Production did thrive in the South. The Cotton Gin leveled the slaveholding class and allowed any white southern man to produce cotton and sell it to traders going up the Mississippi or to anywhere else in the country. As I stated in my prior post slavery was the path to economic wellbeing. The South had no other valuable exports and thus southerners had no other way to make money besides owning slaves.

> Instead of owning slaves which aren't a really good investment as they require food and they die, the slaveholder class would transition to renting land to sharecroppers.

Slaves were tremendous investments which is why it was very rare for Slaveowners to kill their slaves. Most major landowners in the South acquired their land as a result of the economic wellbeing their slaves afforded them. I don't know much about white sharecropping in the pre civilwar South, but I'd venture to say that it was directly tied to Slavery. That without slaves there would be no one to till the land!

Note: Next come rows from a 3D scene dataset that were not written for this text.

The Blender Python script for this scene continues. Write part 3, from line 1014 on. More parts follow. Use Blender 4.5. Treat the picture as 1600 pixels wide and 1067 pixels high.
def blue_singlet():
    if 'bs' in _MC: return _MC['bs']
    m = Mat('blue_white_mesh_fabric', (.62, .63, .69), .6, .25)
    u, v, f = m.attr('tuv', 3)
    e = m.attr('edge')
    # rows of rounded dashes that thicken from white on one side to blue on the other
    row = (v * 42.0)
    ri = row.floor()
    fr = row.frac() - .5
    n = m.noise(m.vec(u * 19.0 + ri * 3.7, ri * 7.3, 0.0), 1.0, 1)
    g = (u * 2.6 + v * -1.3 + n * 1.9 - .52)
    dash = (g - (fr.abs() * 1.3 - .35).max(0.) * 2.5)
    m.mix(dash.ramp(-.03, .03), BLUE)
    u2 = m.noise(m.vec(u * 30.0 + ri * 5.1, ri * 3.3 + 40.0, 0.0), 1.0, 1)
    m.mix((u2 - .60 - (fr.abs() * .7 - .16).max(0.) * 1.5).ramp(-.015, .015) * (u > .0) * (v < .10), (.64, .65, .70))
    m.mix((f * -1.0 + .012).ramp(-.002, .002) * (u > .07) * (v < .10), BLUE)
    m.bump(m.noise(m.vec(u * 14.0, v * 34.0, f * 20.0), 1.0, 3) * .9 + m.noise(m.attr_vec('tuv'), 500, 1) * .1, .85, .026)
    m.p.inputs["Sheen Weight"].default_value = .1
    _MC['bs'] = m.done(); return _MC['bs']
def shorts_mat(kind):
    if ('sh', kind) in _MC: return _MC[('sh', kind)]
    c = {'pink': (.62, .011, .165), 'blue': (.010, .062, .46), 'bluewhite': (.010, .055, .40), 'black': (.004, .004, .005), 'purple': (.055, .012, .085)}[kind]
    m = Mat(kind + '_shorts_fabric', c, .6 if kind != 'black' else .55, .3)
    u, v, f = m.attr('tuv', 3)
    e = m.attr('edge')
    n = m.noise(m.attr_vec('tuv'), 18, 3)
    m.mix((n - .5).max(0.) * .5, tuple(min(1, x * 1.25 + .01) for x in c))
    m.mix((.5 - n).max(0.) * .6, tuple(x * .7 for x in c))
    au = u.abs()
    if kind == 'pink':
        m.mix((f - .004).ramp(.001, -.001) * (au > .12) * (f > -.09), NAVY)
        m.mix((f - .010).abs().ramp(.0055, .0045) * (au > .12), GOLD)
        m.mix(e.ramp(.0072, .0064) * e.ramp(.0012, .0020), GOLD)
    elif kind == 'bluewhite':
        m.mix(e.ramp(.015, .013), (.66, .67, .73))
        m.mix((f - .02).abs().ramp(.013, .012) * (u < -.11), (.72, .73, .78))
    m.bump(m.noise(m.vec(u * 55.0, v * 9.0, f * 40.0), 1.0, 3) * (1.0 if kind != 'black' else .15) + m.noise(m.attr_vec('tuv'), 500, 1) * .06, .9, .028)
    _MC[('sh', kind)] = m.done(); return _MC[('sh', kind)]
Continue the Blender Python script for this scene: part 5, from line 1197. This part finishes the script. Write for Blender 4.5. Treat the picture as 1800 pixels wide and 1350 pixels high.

Thus the North's requirement that the South get rid of Slavery would be unthinkable.

> Slaves were already taken care of better than factory workers in the north.

That's a very controversial claim. One that I think most historians would contest.

> Cultural differences wouldn't lead to a war on the scale of the civil war

No, but they played a part in it.

> in fact most people in the south, and people in the north would have no interaction and very little knowledge of each others' cultural at all.

Again, this claim is simply untrue. By the mid 1800s with railroads sprouting up across the Midwest, North, and parts of the South the country was becoming very connected and interdependent economically. The shipping lanes from the South to the North were incredibly busy. Also if you read a book like Uncle Toms Cabin it's pretty hard to say that Northerners didn't know much about Southern way of life as Stowe portrayed Slaveholders quite accurately.


I suggest reading a few books on the topic such as The Ruling Race And if you like Historical Fiction, Uncle Tom's Cabin.

I don't know if we disagree much though. The Civil War was fought for economic reasons but those economic reasons were inexorably linked with Slavery and the culture that allowed it to flourish.